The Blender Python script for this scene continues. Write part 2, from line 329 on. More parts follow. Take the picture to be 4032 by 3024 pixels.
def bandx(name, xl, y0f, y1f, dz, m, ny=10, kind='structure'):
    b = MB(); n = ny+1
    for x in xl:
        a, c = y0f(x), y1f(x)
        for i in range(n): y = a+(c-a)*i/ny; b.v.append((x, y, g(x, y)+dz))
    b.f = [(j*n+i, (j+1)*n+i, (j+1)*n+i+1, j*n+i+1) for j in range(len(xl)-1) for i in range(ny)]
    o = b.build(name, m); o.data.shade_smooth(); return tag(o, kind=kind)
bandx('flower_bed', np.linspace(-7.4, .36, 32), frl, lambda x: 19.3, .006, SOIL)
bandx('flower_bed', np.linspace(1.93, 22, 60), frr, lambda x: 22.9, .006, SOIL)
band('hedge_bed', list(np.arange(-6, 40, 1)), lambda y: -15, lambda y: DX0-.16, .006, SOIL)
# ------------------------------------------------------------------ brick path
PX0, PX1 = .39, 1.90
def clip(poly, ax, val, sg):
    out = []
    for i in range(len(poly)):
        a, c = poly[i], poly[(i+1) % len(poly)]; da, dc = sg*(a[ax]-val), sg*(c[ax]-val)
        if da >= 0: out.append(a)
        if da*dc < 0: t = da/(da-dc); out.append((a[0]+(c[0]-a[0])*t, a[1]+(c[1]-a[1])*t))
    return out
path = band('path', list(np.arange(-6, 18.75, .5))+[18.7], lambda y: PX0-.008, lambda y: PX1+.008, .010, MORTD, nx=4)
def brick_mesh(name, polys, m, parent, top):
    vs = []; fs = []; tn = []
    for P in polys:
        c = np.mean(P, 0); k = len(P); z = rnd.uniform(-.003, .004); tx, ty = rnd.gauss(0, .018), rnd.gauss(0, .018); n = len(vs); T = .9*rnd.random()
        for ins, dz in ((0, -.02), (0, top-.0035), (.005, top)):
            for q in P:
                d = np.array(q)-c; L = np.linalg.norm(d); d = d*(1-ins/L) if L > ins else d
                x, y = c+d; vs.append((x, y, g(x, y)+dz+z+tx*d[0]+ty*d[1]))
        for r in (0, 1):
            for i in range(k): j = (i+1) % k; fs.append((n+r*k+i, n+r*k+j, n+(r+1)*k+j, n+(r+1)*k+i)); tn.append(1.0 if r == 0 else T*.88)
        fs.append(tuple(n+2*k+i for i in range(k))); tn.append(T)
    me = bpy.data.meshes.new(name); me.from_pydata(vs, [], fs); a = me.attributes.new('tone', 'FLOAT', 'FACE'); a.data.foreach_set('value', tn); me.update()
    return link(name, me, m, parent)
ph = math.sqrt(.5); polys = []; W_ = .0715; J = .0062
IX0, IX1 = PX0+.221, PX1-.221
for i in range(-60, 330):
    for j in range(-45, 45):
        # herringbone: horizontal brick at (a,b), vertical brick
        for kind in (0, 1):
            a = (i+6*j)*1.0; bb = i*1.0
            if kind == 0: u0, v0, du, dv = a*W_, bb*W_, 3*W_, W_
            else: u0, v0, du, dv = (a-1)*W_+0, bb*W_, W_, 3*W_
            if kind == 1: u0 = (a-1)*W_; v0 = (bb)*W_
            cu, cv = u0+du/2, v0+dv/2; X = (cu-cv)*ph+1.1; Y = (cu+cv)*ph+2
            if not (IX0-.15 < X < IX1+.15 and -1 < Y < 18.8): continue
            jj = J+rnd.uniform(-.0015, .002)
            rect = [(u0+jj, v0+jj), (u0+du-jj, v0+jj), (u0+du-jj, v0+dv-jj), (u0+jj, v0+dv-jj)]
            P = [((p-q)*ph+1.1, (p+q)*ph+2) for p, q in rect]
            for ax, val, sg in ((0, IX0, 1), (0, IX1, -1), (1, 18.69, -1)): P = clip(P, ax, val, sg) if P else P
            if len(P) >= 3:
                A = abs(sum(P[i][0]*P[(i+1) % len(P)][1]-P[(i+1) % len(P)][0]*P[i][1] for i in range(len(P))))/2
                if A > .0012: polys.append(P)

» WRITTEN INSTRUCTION
Write the complete data out, exactly as above.

» CORRECT RESULT
The Blender Python script for this scene continues. Write part 2, from line 329 on. More parts follow. Take the picture to be 4032 by 3024 pixels.
def bandx(name, xl, y0f, y1f, dz, m, ny=10, kind='structure'):
    b = MB(); n = ny+1
    for x in xl:
        a, c = y0f(x), y1f(x)
        for i in range(n): y = a+(c-a)*i/ny; b.v.append((x, y, g(x, y)+dz))
    b.f = [(j*n+i, (j+1)*n+i, (j+1)*n+i+1, j*n+i+1) for j in range(len(xl)-1) for i in range(ny)]
    o = b.build(name, m); o.data.shade_smooth(); return tag(o, kind=kind)
bandx('flower_bed', np.linspace(-7.4, .36, 32), frl, lambda x: 19.3, .006, SOIL)
bandx('flower_bed', np.linspace(1.93, 22, 60), frr, lambda x: 22.9, .006, SOIL)
band('hedge_bed', list(np.arange(-6, 40, 1)), lambda y: -15, lambda y: DX0-.16, .006, SOIL)
# ------------------------------------------------------------------ brick path
PX0, PX1 = .39, 1.90
def clip(poly, ax, val, sg):
    out = []
    for i in range(len(poly)):
        a, c = poly[i], poly[(i+1) % len(poly)]; da, dc = sg*(a[ax]-val), sg*(c[ax]-val)
        if da >= 0: out.append(a)
        if da*dc < 0: t = da/(da-dc); out.append((a[0]+(c[0]-a[0])*t, a[1]+(c[1]-a[1])*t))
    return out
path = band('path', list(np.arange(-6, 18.75, .5))+[18.7], lambda y: PX0-.008, lambda y: PX1+.008, .010, MORTD, nx=4)
def brick_mesh(name, polys, m, parent, top):
    vs = []; fs = []; tn = []
    for P in polys:
        c = np.mean(P, 0); k = len(P); z = rnd.uniform(-.003, .004); tx, ty = rnd.gauss(0, .018), rnd.gauss(0, .018); n = len(vs); T = .9*rnd.random()
        for ins, dz in ((0, -.02), (0, top-.0035), (.005, top)):
            for q in P:
                d = np.array(q)-c; L = np.linalg.norm(d); d = d*(1-ins/L) if L > ins else d
                x, y = c+d; vs.append((x, y, g(x, y)+dz+z+tx*d[0]+ty*d[1]))
        for r in (0, 1):
            for i in range(k): j = (i+1) % k; fs.append((n+r*k+i, n+r*k+j, n+(r+1)*k+j, n+(r+1)*k+i)); tn.append(1.0 if r == 0 else T*.88)
        fs.append(tuple(n+2*k+i for i in range(k))); tn.append(T)
    me = bpy.data.meshes.new(name); me.from_pydata(vs, [], fs); a = me.attributes.new('tone', 'FLOAT', 'FACE'); a.data.foreach_set('value', tn); me.update()
    return link(name, me, m, parent)
ph = math.sqrt(.5); polys = []; W_ = .0715; J = .0062
IX0, IX1 = PX0+.221, PX1-.221
for i in range(-60, 330):
    for j in range(-45, 45):
        # herringbone: horizontal brick at (a,b), vertical brick
        for kind in (0, 1):
            a = (i+6*j)*1.0; bb = i*1.0
            if kind == 0: u0, v0, du, dv = a*W_, bb*W_, 3*W_, W_
            else: u0, v0, du, dv = (a-1)*W_+0, bb*W_, W_, 3*W_
            if kind == 1: u0 = (a-1)*W_; v0 = (bb)*W_
            cu, cv = u0+du/2, v0+dv/2; X = (cu-cv)*ph+1.1; Y = (cu+cv)*ph+2
            if not (IX0-.15 < X < IX1+.15 and -1 < Y < 18.8): continue
            jj = J+rnd.uniform(-.0015, .002)
            rect = [(u0+jj, v0+jj), (u0+du-jj, v0+jj), (u0+du-jj, v0+dv-jj), (u0+jj, v0+dv-jj)]
            P = [((p-q)*ph+1.1, (p+q)*ph+2) for p, q in rect]
            for ax, val, sg in ((0, IX0, 1), (0, IX1, -1), (1, 18.69, -1)): P = clip(P, ax, val, sg) if P else P
            if len(P) >= 3:
                A = abs(sum(P[i][0]*P[(i+1) % len(P)][1]-P[(i+1) % len(P)][0]*P[i][1] for i in range(len(P))))/2
                if A > .0012: polys.append(P)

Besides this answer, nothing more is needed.